Archimedes of the Heart

Part of the battle that I have fought and I see a lot of other genuine Christ followers fall into is this idea of salvation as only a one moment in time event. What I mean by this is that we fully accept that salvation is by faith, so the door to God is opened by our faith, but the process of being saved, or sanctification to use a multi-syllable word, is a process that we have to gut out by our own self effort.

This has caused me to really ponder and dwell on the idea of our openness to God that I’ve brought up in a couple previous posts. A realization that faith in God as the potter is fully necessary for the entire process of salvation. Faith doesn’t just open the door so that we can do the heavy lifting, faith is what is necessary to allow God to do the lifting, shaping and forming of our lives in Christ.

It is in this context that the words of Christ came to mind, when referring to what comes out of our mouths, that it is a product of the overflow of the heart. That is where an image from Archimedes comes in.

Now, much of this is a recollection from History of Science class 20 years ago, and if I were publishing this I’d put some time into fact checking, but since the story sounds good, I’ll go with it here. Archimedes was charged with determining if a crown made for the kings was actually gold or a clever mixture of metals made to look like gold. Stumped, Archimedes decided to take a bath (who says real men don’t take bathes) and noticed the level of the water change when he got in.
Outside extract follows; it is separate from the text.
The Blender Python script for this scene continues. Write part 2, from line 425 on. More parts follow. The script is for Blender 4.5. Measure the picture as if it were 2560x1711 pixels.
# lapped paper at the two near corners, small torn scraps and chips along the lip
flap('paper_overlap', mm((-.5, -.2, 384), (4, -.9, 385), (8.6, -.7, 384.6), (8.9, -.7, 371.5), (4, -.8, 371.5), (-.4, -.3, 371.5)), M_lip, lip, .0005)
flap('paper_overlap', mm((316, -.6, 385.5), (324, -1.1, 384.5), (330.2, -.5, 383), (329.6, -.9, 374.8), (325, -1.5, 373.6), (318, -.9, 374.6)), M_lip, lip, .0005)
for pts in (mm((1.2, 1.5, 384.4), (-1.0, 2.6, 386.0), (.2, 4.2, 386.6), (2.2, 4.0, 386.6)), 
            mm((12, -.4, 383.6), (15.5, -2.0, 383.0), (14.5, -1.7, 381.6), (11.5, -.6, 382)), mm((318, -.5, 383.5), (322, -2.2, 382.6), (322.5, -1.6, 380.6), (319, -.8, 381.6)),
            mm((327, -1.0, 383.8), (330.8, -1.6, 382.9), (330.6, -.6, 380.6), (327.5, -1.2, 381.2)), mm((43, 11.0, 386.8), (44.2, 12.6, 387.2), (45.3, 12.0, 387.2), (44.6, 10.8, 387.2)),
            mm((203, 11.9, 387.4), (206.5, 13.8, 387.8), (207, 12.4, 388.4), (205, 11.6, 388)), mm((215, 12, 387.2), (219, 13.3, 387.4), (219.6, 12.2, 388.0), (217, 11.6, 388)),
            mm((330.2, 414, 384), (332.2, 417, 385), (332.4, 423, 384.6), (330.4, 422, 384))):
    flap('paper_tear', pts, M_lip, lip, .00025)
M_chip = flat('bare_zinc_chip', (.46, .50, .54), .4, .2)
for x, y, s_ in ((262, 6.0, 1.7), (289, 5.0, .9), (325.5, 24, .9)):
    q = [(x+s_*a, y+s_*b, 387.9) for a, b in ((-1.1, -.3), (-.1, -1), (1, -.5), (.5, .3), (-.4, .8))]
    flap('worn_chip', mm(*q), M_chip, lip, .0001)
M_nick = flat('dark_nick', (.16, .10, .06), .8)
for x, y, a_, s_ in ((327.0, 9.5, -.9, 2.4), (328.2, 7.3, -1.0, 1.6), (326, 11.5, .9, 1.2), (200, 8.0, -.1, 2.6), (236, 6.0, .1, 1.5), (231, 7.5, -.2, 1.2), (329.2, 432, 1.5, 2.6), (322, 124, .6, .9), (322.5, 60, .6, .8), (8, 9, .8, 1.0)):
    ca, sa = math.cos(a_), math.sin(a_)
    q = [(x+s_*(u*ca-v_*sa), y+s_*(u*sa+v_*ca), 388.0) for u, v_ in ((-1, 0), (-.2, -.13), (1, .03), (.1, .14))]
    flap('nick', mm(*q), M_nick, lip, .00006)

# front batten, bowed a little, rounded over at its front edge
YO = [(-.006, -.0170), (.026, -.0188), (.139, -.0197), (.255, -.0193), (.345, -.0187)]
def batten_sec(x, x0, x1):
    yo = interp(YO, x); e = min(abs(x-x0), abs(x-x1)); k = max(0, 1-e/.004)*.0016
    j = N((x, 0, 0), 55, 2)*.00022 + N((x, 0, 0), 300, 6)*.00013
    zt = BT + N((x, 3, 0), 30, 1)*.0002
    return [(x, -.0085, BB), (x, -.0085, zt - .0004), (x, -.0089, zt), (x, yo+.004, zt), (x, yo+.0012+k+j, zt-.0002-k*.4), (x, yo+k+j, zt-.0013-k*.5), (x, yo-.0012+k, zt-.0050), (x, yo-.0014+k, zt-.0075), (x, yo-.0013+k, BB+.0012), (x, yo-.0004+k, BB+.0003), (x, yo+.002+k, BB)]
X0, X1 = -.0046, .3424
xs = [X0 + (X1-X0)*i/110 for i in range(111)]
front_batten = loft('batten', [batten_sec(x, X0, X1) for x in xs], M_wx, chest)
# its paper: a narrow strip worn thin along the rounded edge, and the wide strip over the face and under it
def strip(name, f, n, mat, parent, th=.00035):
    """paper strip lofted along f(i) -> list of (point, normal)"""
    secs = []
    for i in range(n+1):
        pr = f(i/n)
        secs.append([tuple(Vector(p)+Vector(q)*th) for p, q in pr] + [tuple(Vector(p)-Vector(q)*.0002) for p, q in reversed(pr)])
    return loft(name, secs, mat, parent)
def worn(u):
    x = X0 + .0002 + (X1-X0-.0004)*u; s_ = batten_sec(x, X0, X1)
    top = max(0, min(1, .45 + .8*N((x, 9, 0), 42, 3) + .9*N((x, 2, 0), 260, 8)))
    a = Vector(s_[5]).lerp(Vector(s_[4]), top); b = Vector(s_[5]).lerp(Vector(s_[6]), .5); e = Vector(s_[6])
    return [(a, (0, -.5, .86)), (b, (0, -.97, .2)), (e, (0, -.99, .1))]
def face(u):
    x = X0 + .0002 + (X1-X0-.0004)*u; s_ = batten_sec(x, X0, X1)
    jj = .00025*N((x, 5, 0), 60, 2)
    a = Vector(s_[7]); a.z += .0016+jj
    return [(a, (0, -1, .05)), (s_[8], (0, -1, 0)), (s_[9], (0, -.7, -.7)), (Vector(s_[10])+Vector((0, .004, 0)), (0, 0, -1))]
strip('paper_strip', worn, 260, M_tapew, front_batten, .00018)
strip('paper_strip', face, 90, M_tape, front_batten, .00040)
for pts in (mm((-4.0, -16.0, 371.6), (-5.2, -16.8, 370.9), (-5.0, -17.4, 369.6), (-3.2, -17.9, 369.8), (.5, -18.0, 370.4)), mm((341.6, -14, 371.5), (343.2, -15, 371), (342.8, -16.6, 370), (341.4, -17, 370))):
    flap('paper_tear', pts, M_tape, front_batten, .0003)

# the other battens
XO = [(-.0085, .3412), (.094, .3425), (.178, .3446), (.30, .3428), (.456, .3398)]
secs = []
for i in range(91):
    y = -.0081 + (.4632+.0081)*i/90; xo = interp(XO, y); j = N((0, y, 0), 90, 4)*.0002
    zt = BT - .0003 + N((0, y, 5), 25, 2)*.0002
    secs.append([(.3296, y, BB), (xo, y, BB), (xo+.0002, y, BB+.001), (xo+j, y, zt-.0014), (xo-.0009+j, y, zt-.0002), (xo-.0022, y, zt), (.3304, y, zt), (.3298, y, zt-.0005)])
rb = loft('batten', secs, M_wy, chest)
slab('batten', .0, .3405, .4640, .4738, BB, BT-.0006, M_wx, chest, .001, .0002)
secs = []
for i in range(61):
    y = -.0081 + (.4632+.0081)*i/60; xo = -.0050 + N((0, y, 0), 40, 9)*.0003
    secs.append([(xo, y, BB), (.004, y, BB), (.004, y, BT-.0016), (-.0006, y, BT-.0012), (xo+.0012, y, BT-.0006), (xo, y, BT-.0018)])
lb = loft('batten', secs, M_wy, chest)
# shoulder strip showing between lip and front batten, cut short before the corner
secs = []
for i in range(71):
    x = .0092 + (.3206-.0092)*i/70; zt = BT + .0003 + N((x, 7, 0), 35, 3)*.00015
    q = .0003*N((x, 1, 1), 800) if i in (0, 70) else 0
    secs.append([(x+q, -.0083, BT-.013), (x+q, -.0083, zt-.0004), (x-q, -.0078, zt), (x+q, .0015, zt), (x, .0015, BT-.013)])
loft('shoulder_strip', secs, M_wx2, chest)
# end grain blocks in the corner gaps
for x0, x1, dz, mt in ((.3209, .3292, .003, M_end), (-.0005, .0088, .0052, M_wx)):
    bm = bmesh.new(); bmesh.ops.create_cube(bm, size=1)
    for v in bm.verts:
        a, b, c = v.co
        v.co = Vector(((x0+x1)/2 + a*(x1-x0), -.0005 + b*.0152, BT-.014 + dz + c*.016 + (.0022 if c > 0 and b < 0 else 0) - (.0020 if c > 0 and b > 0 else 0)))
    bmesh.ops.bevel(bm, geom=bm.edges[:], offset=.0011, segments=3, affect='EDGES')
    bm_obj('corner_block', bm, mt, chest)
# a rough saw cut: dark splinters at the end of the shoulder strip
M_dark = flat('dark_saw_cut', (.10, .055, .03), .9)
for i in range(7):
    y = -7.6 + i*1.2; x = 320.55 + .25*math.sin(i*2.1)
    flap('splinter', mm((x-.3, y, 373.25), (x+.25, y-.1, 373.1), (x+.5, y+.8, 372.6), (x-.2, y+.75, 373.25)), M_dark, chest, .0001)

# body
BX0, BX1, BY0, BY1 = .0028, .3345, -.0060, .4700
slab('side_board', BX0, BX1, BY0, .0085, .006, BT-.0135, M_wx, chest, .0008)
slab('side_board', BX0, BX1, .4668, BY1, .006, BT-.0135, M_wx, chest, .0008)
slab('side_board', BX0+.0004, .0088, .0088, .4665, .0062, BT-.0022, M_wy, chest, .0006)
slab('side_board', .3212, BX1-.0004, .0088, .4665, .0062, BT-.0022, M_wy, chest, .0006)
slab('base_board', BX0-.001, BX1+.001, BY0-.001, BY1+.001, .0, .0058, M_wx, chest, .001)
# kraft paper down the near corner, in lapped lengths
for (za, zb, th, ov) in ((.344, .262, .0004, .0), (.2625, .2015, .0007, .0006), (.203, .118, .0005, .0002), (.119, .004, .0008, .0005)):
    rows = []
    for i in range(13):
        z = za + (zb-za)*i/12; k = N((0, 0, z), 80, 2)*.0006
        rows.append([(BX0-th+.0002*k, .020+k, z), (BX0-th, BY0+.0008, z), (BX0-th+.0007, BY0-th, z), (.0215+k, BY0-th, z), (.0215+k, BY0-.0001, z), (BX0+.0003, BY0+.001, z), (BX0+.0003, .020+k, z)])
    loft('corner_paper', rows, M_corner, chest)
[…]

That was inspiration and a naked Archimedes jumped from the bath and ran naked down the street to his lab. Archimedes’ Principle ready to be birthed. I guess he did not want press his luck that he’d forget the new idea while dressing.
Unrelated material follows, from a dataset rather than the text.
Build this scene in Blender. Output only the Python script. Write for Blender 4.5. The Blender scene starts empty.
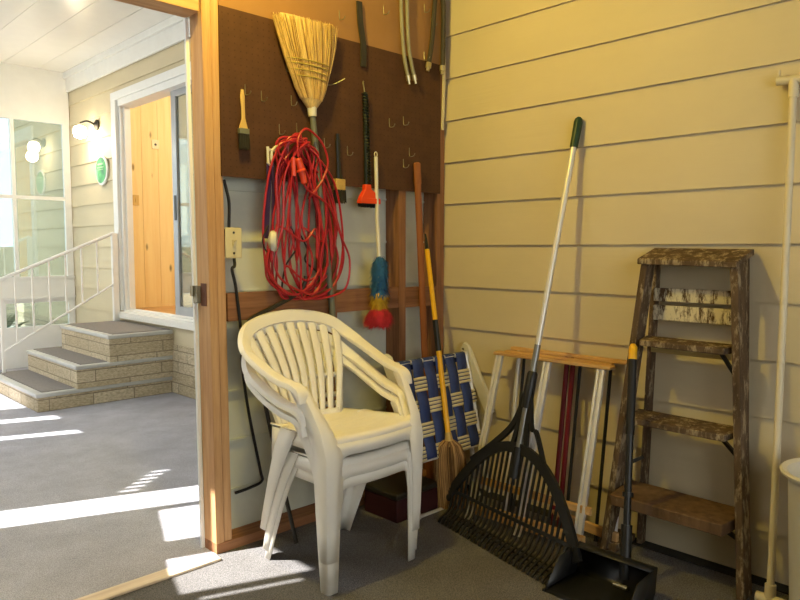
import bpy, math, random
from mathutils import Vector as V, Matrix
random.seed(7)
S = bpy.context.scene
COL = S.collection
PI = math.pi

# ------------------------------------------------------------------ materials
def lin(c):
    return c/12.92 if c <= .04045 else ((c+.055)/1.055)**2.4
def rgb(r, g, b): return (lin(r/255), lin(g/255), lin(b/255), 1)

class NT:
    def __init__(s, name):
        s.m = bpy.data.materials.new(name); s.m.use_nodes = True
        s.t = s.m.node_tree; s.b = s.t.nodes['Principled BSDF']
        s.tc = s.t.nodes.new('ShaderNodeTexCoord')
    def n(s, typ, **kw):
        o = s.t.nodes.new(typ)
        for k, v in kw.items():
            if k in o.inputs: o.inputs[k].default_value = v
            else: setattr(o, k, v)
        return o
    def l(s, a, b): s.t.links.new(a, b)
    def mapping(s, scale):
        mp = s.n('ShaderNodeMapping'); mp.inputs['Scale'].default_value = scale
        s.l(s.tc.outputs['Object'], mp.inputs['Vector']); return mp.outputs['Vector']
    def noise(s, scale, stretch=(1, 1, 1), detail=4, rough=.6):
        o = s.n('ShaderNodeTexNoise'); o.inputs['Scale'].default_value = scale
        o.inputs['Detail'].default_value = detail; o.inputs['Roughness'].default_value = rough
        s.l(s.mapping(stretch), o.inputs['Vector']); return o.outputs['Fac']
    def ramp(s, fac, stops):
        r = s.n('ShaderNodeValToRGB'); e = r.color_ramp.elements
        while len(e) < len(stops): e.new(.5)
        for i, (p, c) in enumerate(stops): e[i].position = p; e[i].color = c
        s.l(fac, r.inputs['Fac']); return r.outputs['Color']
    def mix(s, fac, a, b):
        m = s.n('ShaderNodeMix'); m.data_type = 'RGBA'
        for sock, v in ((m.inputs[0], fac), (m.inputs[6], a), (m.inputs[7], b)):
            if hasattr(v, 'is_linked'): s.l(v, sock)
            else: sock.default_value = v
        return m.outputs[2]
    def bump(s, fac, strength=.3, dist=.002):
        b = s.n('ShaderNodeBump'); b.inputs['Strength'].default_value = strength; b.inputs['Distance'].default_value = dist
        s.l(fac, b.inputs['Height']); s.l(b.outputs['Normal'], s.b.inputs['Normal'])
    def color(s, c):
        if hasattr(c, 'is_linked'): s.l(c, s.b.inputs['Base Color'])
        else: s.b.inputs['Base Color'].default_value = c

def dk(c, f): return (c[0]*f, c[1]*f, c[2]*f, 1)

def M(name, c, rough=.6, metal=0., var=.15, vs=9, stretch=(1, 1, 1), bump=0., bs=80, spec=.5):
    k = NT(name); k.b.inputs['Roughness'].default_value = rough; k.b.inputs['Metallic'].default_value = metal
    k.b.inputs['Specular IOR Level'].default_value = spec
    f = k.noise(vs, stretch)
    k.color(k.ramp(f, [(.3, dk(c, 1-var)), (.7, dk(c, 1+var*.6))]))
    if bump: k.bump(k.noise(bs, stretch), bump)
    return k.m

def wood(name, c1, c2, axis='z', scale=14, rough=.65, knots=True):
    k = NT(name); k.b.inputs['Roughness'].default_value = rough; k.b.inputs['Specular IOR Level'].default_value = .25
    st = {'x': (.06, 1, 1), 'y': (1, .06, 1), 'z': (1, 1, .06)}[axis]
    f = k.noise(scale*2.5, st, 6, .65)
    col = k.ramp(f, [(.28, c2), (.62, c1)])
    if knots:
        v = k.n('ShaderNodeTexVoronoi'); v.inputs['Scale'].default_value = 3.2
        k.l(k.mapping({'x': (.6, 1.6, 1.6), 'y': (1.6, .6, 1.6), 'z': (1.6, 1.6, .6)}[axis]), v.inputs['Vector'])
        kf = k.ramp(v.outputs['Distance'], [(.03, (1, 1, 1, 1)), (.09, (0, 0, 0, 1))])
        col = k.mix(kf, col, dk(c2, .35))
    k.color(col); k.bump(f, .15, .002); return k.m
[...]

Anyway, digested as much as I can for you, part of the principle says this: if an object sinks, then the volume of water displaced is equal to the volume of the object. For example, if you have a glass water full to the brim, and you drop your set of keys in the glass, then the volume of water now on the table is the same as the volume of your keys. Further, when you pull the keys out of the glass, the level will drop accordingly.

Now, maybe none of the rest of this will make much sense, but I’ll give it a whirl. This seems a lot like our hearts to me.

The way we are designed, our hearts are to be open to God, providing space for Him to fill. Openness is trust, faith and dependence. Like a cup of water that is held under a running faucet, out of the open heart will flow, naturally and authentically, the life of the Spirit. Works and words. No masks. Genuineness. The life of love. This is the ideal.

If not open to God, our hearts will be open to something. Our problem begins when we focus on or get hung up on other things that close us or direct us away from God. We let our hearts become dependent upon other things to feel the overflow. Take sex.

God given, God designed sex definitely should be delighted in. It produces intimacy and pleasure and impacts our very soul. But when sex is what we look to in order to feel valued, when our identity has been twisted together with sex in some way whether who, how often, how much, or whatever. In this case, we are using something to placate our pride or fear or envy or insecurity. We fill our hearts to feel the overflow. That is when the Archimedes Principle kicks in.

When you drop your keys into a glass of water to measure the overflow. When you take them out, there will be an emptiness. In order to get overflow from the glass again (without replacing the water), you much drop a larger object into the glass. This must happen every time, for each iteration. It takes a larger object to get overflow. More and more is required.

Same for the heart. If sex (or money or vacations or whatever) is producing the overflow you are depending on for your joy, then you will sooner or later have to fill up with more, bigger, wilder, younger, bolder and more and more. It will take more to produce a lesser effect. You will be a slave.

Even worse, is when the object of your delight is taken away. As the keys are taken out of the full glass of water, watch the level go down. When what we are defining ourselves with, when that thing that we are dependent on for our joy is taken away, we experience emptiness. An empty heart is a dangerous heart, for we’ll always seek to fill it up with something.

What Archimedes of the heart cannot explain is how God fills our hearts. How we will overflow. How we will get out so much more than we put in. In fact, our part is trust and reliance, God has promised everything else. The expression ‘you get out of it what you put into it‘ may be true of every other object of our heart, but not God. With Him, in the form of His grace and mercy, we get and get and get and…

That is His love for us in Christ and we never have to fear being empty.